PROBLEM DESCRIPTION → Will you transcribe the entries that follow, exactly and in full?

RAW RECORDS →
↓

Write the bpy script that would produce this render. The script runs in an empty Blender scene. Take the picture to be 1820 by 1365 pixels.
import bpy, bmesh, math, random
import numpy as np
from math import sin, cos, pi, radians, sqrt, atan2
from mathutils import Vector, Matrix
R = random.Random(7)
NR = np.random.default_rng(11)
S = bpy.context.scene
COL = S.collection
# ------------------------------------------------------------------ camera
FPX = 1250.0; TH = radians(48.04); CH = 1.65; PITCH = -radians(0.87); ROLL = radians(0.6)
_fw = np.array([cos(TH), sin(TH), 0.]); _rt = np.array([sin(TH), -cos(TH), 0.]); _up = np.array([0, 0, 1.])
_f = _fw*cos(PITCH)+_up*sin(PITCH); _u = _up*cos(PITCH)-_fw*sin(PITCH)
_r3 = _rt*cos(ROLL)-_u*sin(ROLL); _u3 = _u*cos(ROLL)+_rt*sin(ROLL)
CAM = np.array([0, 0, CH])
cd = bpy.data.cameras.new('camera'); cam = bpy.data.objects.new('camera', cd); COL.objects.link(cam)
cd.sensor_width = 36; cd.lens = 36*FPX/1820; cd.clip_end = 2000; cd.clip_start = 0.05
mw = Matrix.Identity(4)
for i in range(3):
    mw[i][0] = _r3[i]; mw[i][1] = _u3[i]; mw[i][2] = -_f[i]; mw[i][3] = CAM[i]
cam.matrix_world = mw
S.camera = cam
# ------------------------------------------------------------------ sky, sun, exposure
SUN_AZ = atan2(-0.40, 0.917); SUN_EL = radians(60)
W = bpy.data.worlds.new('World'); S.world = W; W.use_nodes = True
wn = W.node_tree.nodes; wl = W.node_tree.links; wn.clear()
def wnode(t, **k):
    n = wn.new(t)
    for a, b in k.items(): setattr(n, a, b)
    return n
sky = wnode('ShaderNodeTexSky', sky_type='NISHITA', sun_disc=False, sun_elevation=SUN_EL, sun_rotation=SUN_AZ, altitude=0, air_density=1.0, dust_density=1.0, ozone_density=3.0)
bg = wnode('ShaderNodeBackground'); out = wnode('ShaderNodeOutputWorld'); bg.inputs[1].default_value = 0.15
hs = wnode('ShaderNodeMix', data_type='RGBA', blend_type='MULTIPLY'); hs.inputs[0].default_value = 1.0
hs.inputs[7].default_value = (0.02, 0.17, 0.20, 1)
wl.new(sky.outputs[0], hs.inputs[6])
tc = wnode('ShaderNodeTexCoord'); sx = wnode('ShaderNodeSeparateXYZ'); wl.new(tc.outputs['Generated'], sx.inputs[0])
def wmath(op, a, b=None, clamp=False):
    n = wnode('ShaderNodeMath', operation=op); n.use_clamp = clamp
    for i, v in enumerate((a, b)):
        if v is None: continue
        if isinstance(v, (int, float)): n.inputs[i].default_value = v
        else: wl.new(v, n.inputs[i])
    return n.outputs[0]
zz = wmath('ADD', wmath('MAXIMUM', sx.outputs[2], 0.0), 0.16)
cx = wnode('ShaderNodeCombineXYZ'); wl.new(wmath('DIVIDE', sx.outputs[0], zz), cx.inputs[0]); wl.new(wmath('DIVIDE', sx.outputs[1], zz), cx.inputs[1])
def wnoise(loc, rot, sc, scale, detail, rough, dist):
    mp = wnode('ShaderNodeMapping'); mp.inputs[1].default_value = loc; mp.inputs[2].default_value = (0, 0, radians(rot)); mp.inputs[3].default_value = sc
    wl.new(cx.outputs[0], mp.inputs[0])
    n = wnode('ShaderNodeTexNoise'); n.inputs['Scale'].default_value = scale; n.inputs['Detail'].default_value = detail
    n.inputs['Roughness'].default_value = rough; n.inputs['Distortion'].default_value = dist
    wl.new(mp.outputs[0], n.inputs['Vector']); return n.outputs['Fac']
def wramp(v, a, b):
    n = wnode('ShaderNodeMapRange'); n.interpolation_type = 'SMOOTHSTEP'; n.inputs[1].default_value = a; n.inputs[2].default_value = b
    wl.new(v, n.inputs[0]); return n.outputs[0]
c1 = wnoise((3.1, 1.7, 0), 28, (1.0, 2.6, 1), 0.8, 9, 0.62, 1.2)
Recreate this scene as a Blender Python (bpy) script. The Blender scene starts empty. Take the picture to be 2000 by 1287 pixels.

↑

THE OUTPUT →
Write the bpy script that would produce this render. The script runs in an empty Blender scene. Take the picture to be 1820 by 1365 pixels.
import bpy, bmesh, math, random
import numpy as np
from math import sin, cos, pi, radians, sqrt, atan2
from mathutils import Vector, Matrix
R = random.Random(7)
NR = np.random.default_rng(11)
S = bpy.context.scene
COL = S.collection
# ------------------------------------------------------------------ camera
FPX = 1250.0; TH = radians(48.04); CH = 1.65; PITCH = -radians(0.87); ROLL = radians(0.6)
_fw = np.array([cos(TH), sin(TH), 0.]); _rt = np.array([sin(TH), -cos(TH), 0.]); _up = np.array([0, 0, 1.])
_f = _fw*cos(PITCH)+_up*sin(PITCH); _u = _up*cos(PITCH)-_fw*sin(PITCH)
_r3 = _rt*cos(ROLL)-_u*sin(ROLL); _u3 = _u*cos(ROLL)+_rt*sin(ROLL)
CAM = np.array([0, 0, CH])
cd = bpy.data.cameras.new('camera'); cam = bpy.data.objects.new('camera', cd); COL.objects.link(cam)
cd.sensor_width = 36; cd.lens = 36*FPX/1820; cd.clip_end = 2000; cd.clip_start = 0.05
mw = Matrix.Identity(4)
for i in range(3):
    mw[i][0] = _r3[i]; mw[i][1] = _u3[i]; mw[i][2] = -_f[i]; mw[i][3] = CAM[i]
cam.matrix_world = mw
S.camera = cam
# ------------------------------------------------------------------ sky, sun, exposure
SUN_AZ = atan2(-0.40, 0.917); SUN_EL = radians(60)
W = bpy.data.worlds.new('World'); S.world = W; W.use_nodes = True
wn = W.node_tree.nodes; wl = W.node_tree.links; wn.clear()
def wnode(t, **k):
    n = wn.new(t)
    for a, b in k.items(): setattr(n, a, b)
    return n
sky = wnode('ShaderNodeTexSky', sky_type='NISHITA', sun_disc=False, sun_elevation=SUN_EL, sun_rotation=SUN_AZ, altitude=0, air_density=1.0, dust_density=1.0, ozone_density=3.0)
bg = wnode('ShaderNodeBackground'); out = wnode('ShaderNodeOutputWorld'); bg.inputs[1].default_value = 0.15
hs = wnode('ShaderNodeMix', data_type='RGBA', blend_type='MULTIPLY'); hs.inputs[0].default_value = 1.0
hs.inputs[7].default_value = (0.02, 0.17, 0.20, 1)
wl.new(sky.outputs[0], hs.inputs[6])
tc = wnode('ShaderNodeTexCoord'); sx = wnode('ShaderNodeSeparateXYZ'); wl.new(tc.outputs['Generated'], sx.inputs[0])
def wmath(op, a, b=None, clamp=False):
    n = wnode('ShaderNodeMath', operation=op); n.use_clamp = clamp
    for i, v in enumerate((a, b)):
        if v is None: continue
        if isinstance(v, (int, float)): n.inputs[i].default_value = v
        else: wl.new(v, n.inputs[i])
    return n.outputs[0]
zz = wmath('ADD', wmath('MAXIMUM', sx.outputs[2], 0.0), 0.16)
cx = wnode('ShaderNodeCombineXYZ'); wl.new(wmath('DIVIDE', sx.outputs[0], zz), cx.inputs[0]); wl.new(wmath('DIVIDE', sx.outputs[1], zz), cx.inputs[1])
def wnoise(loc, rot, sc, scale, detail, rough, dist):
    mp = wnode('ShaderNodeMapping'); mp.inputs[1].default_value = loc; mp.inputs[2].default_value = (0, 0, radians(rot)); mp.inputs[3].default_value = sc
    wl.new(cx.outputs[0], mp.inputs[0])
    n = wnode('ShaderNodeTexNoise'); n.inputs['Scale'].default_value = scale; n.inputs['Detail'].default_value = detail
    n.inputs['Roughness'].default_value = rough; n.inputs['Distortion'].default_value = dist
    wl.new(mp.outputs[0], n.inputs['Vector']); return n.outputs['Fac']
def wramp(v, a, b):
    n = wnode('ShaderNodeMapRange'); n.interpolation_type = 'SMOOTHSTEP'; n.inputs[1].default_value = a; n.inputs[2].default_value = b
    wl.new(v, n.inputs[0]); return n.outputs[0]
c1 = wnoise((3.1, 1.7, 0), 28, (1.0, 2.6, 1), 0.8, 9, 0.62, 1.2)
Recreate this scene as a Blender Python (bpy) script. The Blender scene starts empty. Take the picture to be 2000 by 1287 pixels.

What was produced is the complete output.